Data to process |

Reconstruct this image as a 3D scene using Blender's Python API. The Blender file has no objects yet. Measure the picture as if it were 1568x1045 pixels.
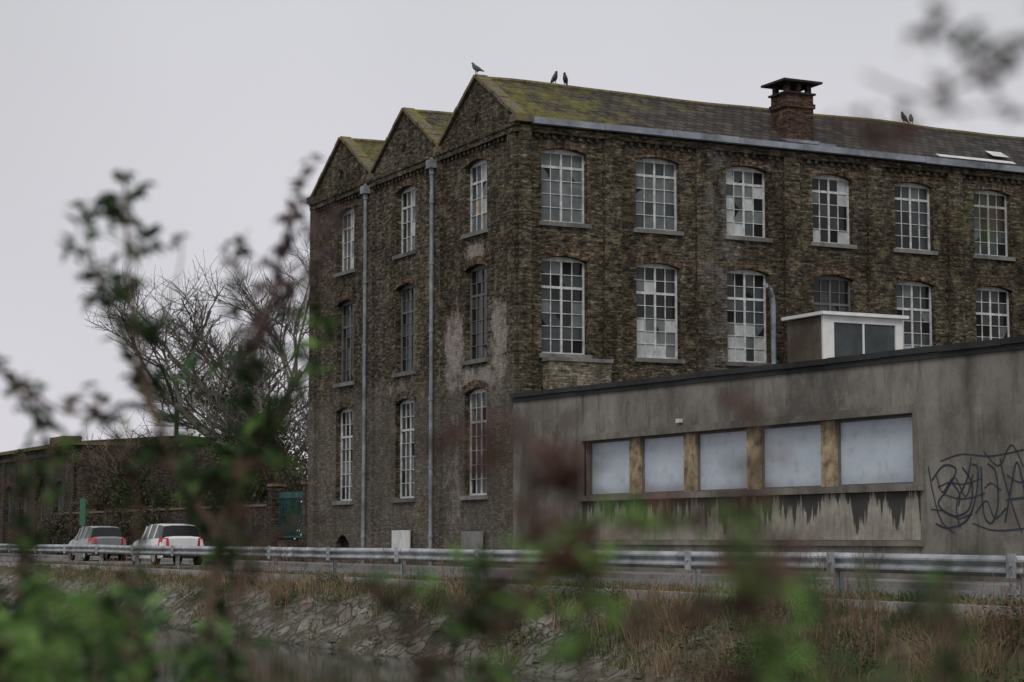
import bpy, math, random
from mathutils import Vector, noise
random.seed(7)
R = random.random
def U(a,b): return a+(b-a)*random.random()
scene=bpy.context.scene

# ------------------------------------------------------------------ helpers
class MB:
    def __init__(s): s.v=[]; s.f=[]; s.m=[]; s.c=[]
    def add(s,vs,fs,mi=0,col=None):
        o=len(s.v); s.v.extend(vs)
        for f in fs: s.f.append(tuple(i+o for i in f)); s.m.append(mi)
        s.c.extend([col or (1,1,1,1)]*len(vs))
    def quad(s,a,b,c,d,mi=0,col=None): s.add([a,b,c,d],[(0,1,2,3)],mi,col)
    def box(s,x0,x1,y0,y1,z0,z1,mi=0):
        x0,x1=min(x0,x1),max(x0,x1); y0,y1=min(y0,y1),max(y0,y1); z0,z1=min(z0,z1),max(z0,z1)
        s.add([(x0,y0,z0),(x1,y0,z0),(x1,y1,z0),(x0,y1,z0),(x0,y0,z1),(x1,y0,z1),(x1,y1,z1),(x0,y1,z1)],
              [(0,3,2,1),(4,5,6,7),(0,1,5,4),(1,2,6,5),(2,3,7,6),(3,0,4,7)],mi)
    def tube(s,pts,rad,n=6,mi=0,col=None,cap=True):
        pts=[Vector(p) for p in pts]
        if not isinstance(rad,(list,tuple)): rad=[rad]*len(pts)
        vs=[];fs=[]
        for i,p in enumerate(pts):
            if i==0: t=pts[1]-pts[0]
            elif i==len(pts)-1: t=pts[-1]-pts[-2]
            else: t=pts[i+1]-pts[i-1]
            if t.length<1e-9: t=Vector((0,0,1))
            t.normalize()
            ref=Vector((1,0,0)) if abs(t.x)<.8 else Vector((0,1,0))
            a=t.cross(ref).normalized(); b=t.cross(a)
            for k in range(n):
                an=2*math.pi*k/n
                vs.append(tuple(p+a*math.cos(an)*rad[i]+b*math.sin(an)*rad[i]))
        for i in range(len(pts)-1):
            for k in range(n):
                k2=(k+1)%n
                fs.append((i*n+k,i*n+k2,(i+1)*n+k2,(i+1)*n+k))
        if cap:
            fs.append(tuple(range(n))[::-1]); fs.append(tuple((len(pts)-1)*n+k for k in range(n)))
        s.add(vs,fs,mi,col)
    def leaf(s,p,d,L,w,col,mi=0,droop=.3):
        d=Vector(d).normalized(); up=Vector((U(-.5,.5),U(-.5,.5),1)).normalized()
        side=d.cross(up)
        if side.length<1e-3: side=Vector((1,0,0))
        side.normalize(); n=side.cross(d)
        p=Vector(p); m=p+d*L*.45
        tip=p+d*L-n*L*droop
        a=m+side*w*.5+n*w*.15; b=m-side*w*.5+n*w*.15
        s.add([tuple(p),tuple(a),tuple(tip),tuple(b)],[(0,1,2),(0,2,3)],mi,col)
    def build(s,name,mats,parent=None,smooth=False,color=False):
        me=bpy.data.meshes.new(name); me.from_pydata(s.v,[],s.f)
        for m in mats: me.materials.append(m)
        me.polygons.foreach_set("material_index",s.m)
        if smooth: me.polygons.foreach_set("use_smooth",[True]*len(s.f))
        if color:
            ca=me.color_attributes.new("Col",'FLOAT_COLOR','POINT')
            fl=[x for c in s.c for x in c]; ca.data.foreach_set("color",fl)
        me.update()
        ob=bpy.data.objects.new(name,me); scene.collection.objects.link(ob)
        if parent: ob.parent=parent
        return ob
def empty(name):
    e=bpy.data.objects.new(name,None); scene.collection.objects.link(e); return e

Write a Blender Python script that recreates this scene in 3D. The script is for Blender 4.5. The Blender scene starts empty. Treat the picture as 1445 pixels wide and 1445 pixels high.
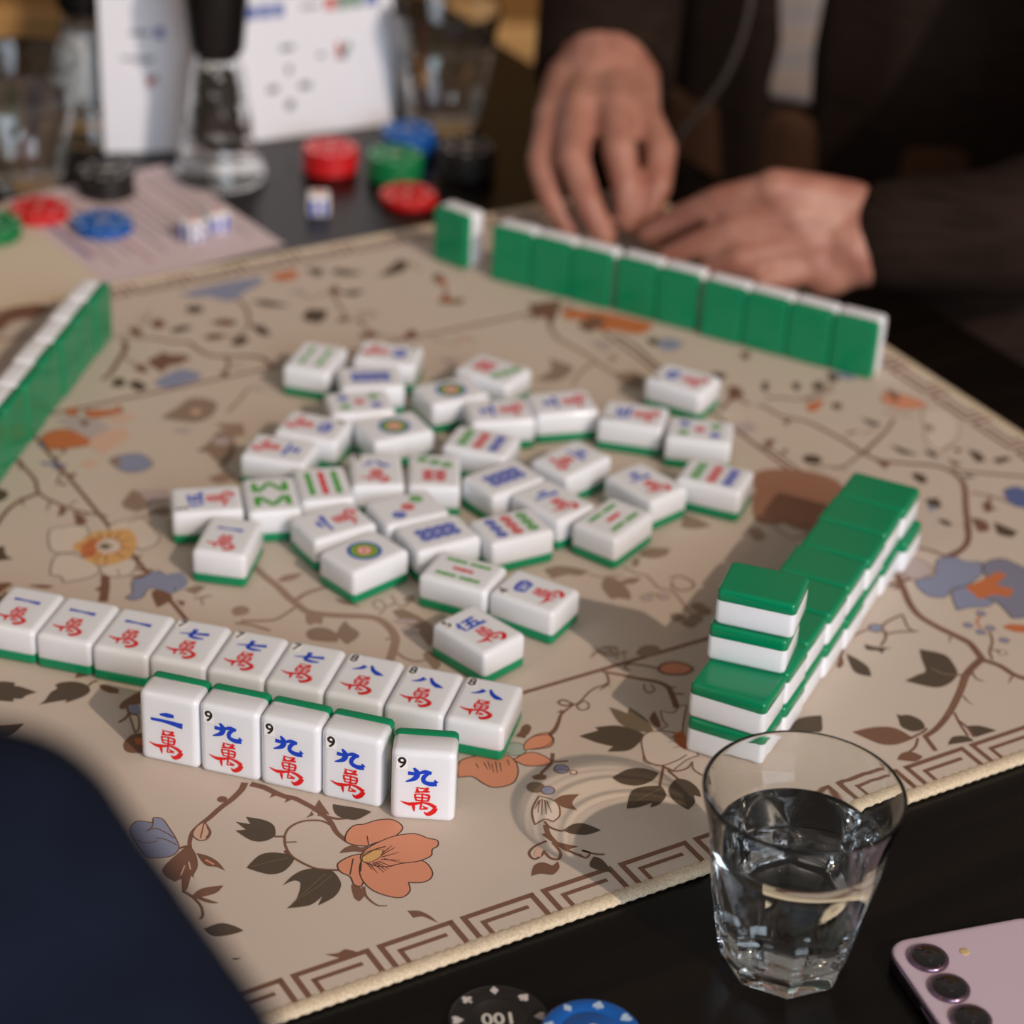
import bpy, bmesh, math, random
from mathutils import Vector, Matrix
from mathutils.geometry import tessellate_polygon
random.seed(7)
PI = math.pi
sc = bpy.context.scene
COL = sc.collection

# ---------------------------------------------------------------- camera, world, lights, exposure
cam_d = bpy.data.cameras.new('camera'); cam = bpy.data.objects.new('camera', cam_d); COL.objects.link(cam)
PITCH, ROLL = math.radians(29.9855), math.radians(2.7761)
fw = Vector((0, math.cos(PITCH), -math.sin(PITCH))); up0 = Vector((0, math.sin(PITCH), math.cos(PITCH))); rt0 = Vector((1, 0, 0))
rt = rt0*math.cos(ROLL) + up0*math.sin(ROLL); up = -rt0*math.sin(ROLL) + up0*math.cos(ROLL)
m = Matrix((rt, up, -fw)).transposed().to_4x4(); m.translation = (0, 0, .62896)
cam.matrix_world = m
cam_d.sensor_width = 36; cam_d.lens = 3336.7/1445*36
cam_d.shift_x = .00276; cam_d.shift_y = .00077
cam_d.clip_start = .05; cam_d.clip_end = 50
cam_d.dof.use_dof = True; cam_d.dof.focus_distance = 1.005; cam_d.dof.aperture_fstop = 5.4
sc.camera = cam

w = bpy.data.worlds.new('room_light'); sc.world = w; w.use_nodes = True
bg = w.node_tree.nodes['Background']; bg.inputs[0].default_value = (.80, .70, .64, 1); bg.inputs[1].default_value = .23

sd = bpy.data.lights.new('sun', 'SUN'); sun = bpy.data.objects.new('sun', sd); COL.objects.link(sun)
sd.cycles.is_caustics_light = True; sd.energy = 1.7; sd.color = (1, .80, .64); sd.angle = math.radians(.7)
SAZ, SEL = math.radians(129), math.radians(35)
sun.rotation_euler = Vector((math.cos(SAZ)*math.cos(SEL), math.sin(SAZ)*math.cos(SEL), -math.sin(SEL))).to_track_quat('-Z', 'Y').to_euler()
sun.location = (2, -2, 2)

def area(name, loc, target, sx, sy, power, color):
    d = bpy.data.lights.new(name, 'AREA'); o = bpy.data.objects.new(name, d); COL.objects.link(o)
    d.shape = 'RECTANGLE'; d.size = sx; d.size_y = sy; d.energy = power; d.color = color
    o.location = loc; o.rotation_euler = (Vector(target)-Vector(loc)).to_track_quat('-Z', 'Y').to_euler(); return o
area('window_daylight', (1.25, -1.55, .95), (0, 1.1, 0), 2.0, 1.3, 46, (.76, .86, 1))

for i, (x, y) in enumerate(((1.6, .6), (-1.4, -.3), (.2, -1.3))):   # small warm lights added for orange glints in the glass, above the picture
    area('glint_lamp', (x, y, 1.45), (0, 1.2, 0), .12, .12, 1.6, (1, .72, .42))

vs = sc.view_settings
vs.view_transform = 'Standard'; vs.look = 'None'; vs.exposure = 0; vs.gamma = 1; vs.use_curve_mapping = False
sc.cycles.use_denoising = True
sc.cycles.max_bounces = 14; sc.cycles.transmission_bounces = 12; sc.cycles.glossy_bounces = 6; sc.cycles.diffuse_bounces = 4
sc.cycles.sample_clamp_indirect = 8; sc.cycles.blur_glossy = .5

# ---------------------------------------------------------------- helpers
def srgb(r, g, b):
    f = lambda c: c/12.92 if c <= .04045 else ((c+.055)/1.055)**2.4
    return (f(r/255), f(g/255), f(b/255), 1)
def mat(name, col, rough=.5, metal=0, **kw):
    M = bpy.data.materials.new(name); M.use_nodes = True; b = M.node_tree.nodes['Principled BSDF']
    b.inputs['Base Color'].default_value = col if len(col) == 4 else (*col, 1)
    b.inputs['Roughness'].default_value = rough; b.inputs['Metallic'].default_value = metal
    for k, v in kw.items(): b.inputs[k.replace('_', ' ')].default_value = v
    return M
def nodes(M): return M.node_tree.nodes, M.node_tree.links, M.node_tree.nodes['Principled BSDF']
def noise_mix(M, c1, c2, scale, coords='Object', stretch=(1, 1, 1), detail=4, lo=.35, hi=.65):
    N, L, b = nodes(M); tc = N.new('ShaderNodeTexCoord'); mp = N.new('ShaderNodeMapping'); mp.inputs['Scale'].default_value = stretch
    nz = N.new('ShaderNodeTexNoise'); nz.inputs['Scale'].default_value = scale; nz.inputs['Detail'].default_value = detail
    cr = N.new('ShaderNodeValToRGB'); cr.color_ramp.elements[0].position = lo; cr.color_ramp.elements[1].position = hi
    cr.color_ramp.elements[0].color = c1; cr.color_ramp.elements[1].color = c2
    L.new(tc.outputs[coords], mp.inputs[0]); L.new(mp.outputs[0], nz.inputs[0]); L.new(nz.outputs[0], cr.inputs[0]); L.new(cr.outputs[0], b.inputs['Base Color'])
    return nz
def bump(M, scale, strength, dist=.001, stretch=(1, 1, 1)):
    N, L, b = nodes(M); tc = N.new('ShaderNodeTexCoord'); mp = N.new('ShaderNodeMapping'); mp.inputs['Scale'].default_value = stretch
    nz = N.new('ShaderNodeTexNoise'); nz.inputs['Scale'].default_value = scale; nz.inputs['Detail'].default_value = 3
    bp = N.new('ShaderNodeBump'); bp.inputs['Strength'].default_value = strength; bp.inputs['Distance'].default_value = dist
    L.new(tc.outputs['Object'], mp.inputs[0]); L.new(mp.outputs[0], nz.inputs[0]); L.new(nz.outputs[0], bp.inputs['Height']); L.new(bp.outputs[0], b.inputs['Normal'])

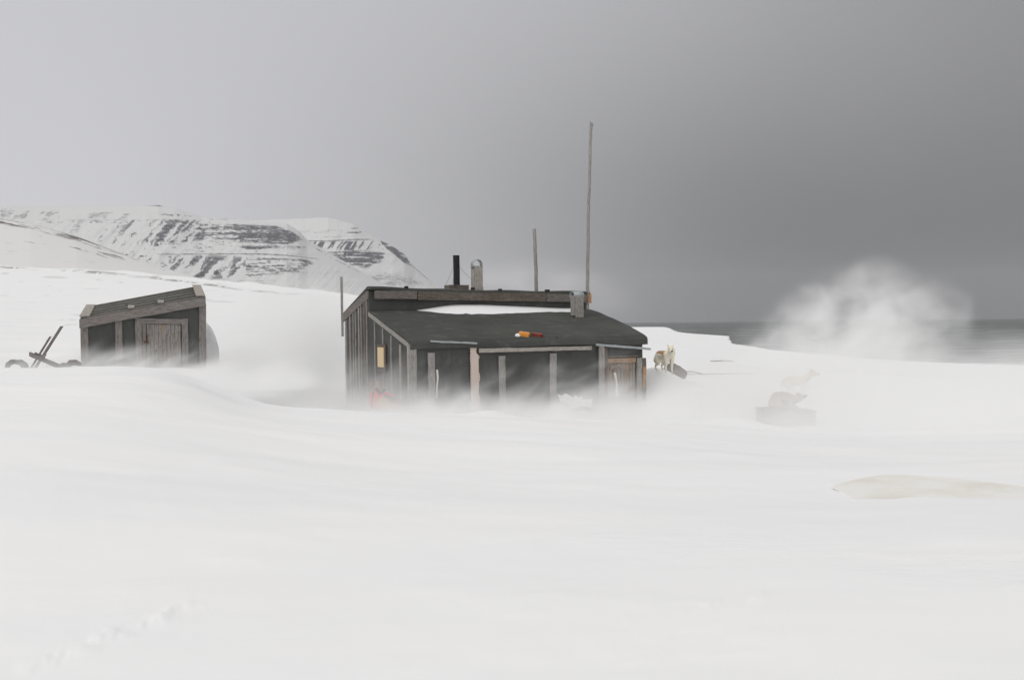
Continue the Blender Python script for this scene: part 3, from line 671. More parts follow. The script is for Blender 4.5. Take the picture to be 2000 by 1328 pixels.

Exercise description | Look above and copy only the lines from the one holding "Write a Blender" to the one holding "COL = sc.collection", both included, exactly, minus the pictures.

Result below |
Write a Blender Python script that recreates this scene in 3D. The script is for Blender 4.5. The Blender scene starts empty. Treat the picture as 1445 pixels wide and 1445 pixels high.
import bpy, bmesh, math, random
from mathutils import Vector, Matrix
from mathutils.geometry import tessellate_polygon
random.seed(7)
PI = math.pi
sc = bpy.context.scene
COL = sc.collection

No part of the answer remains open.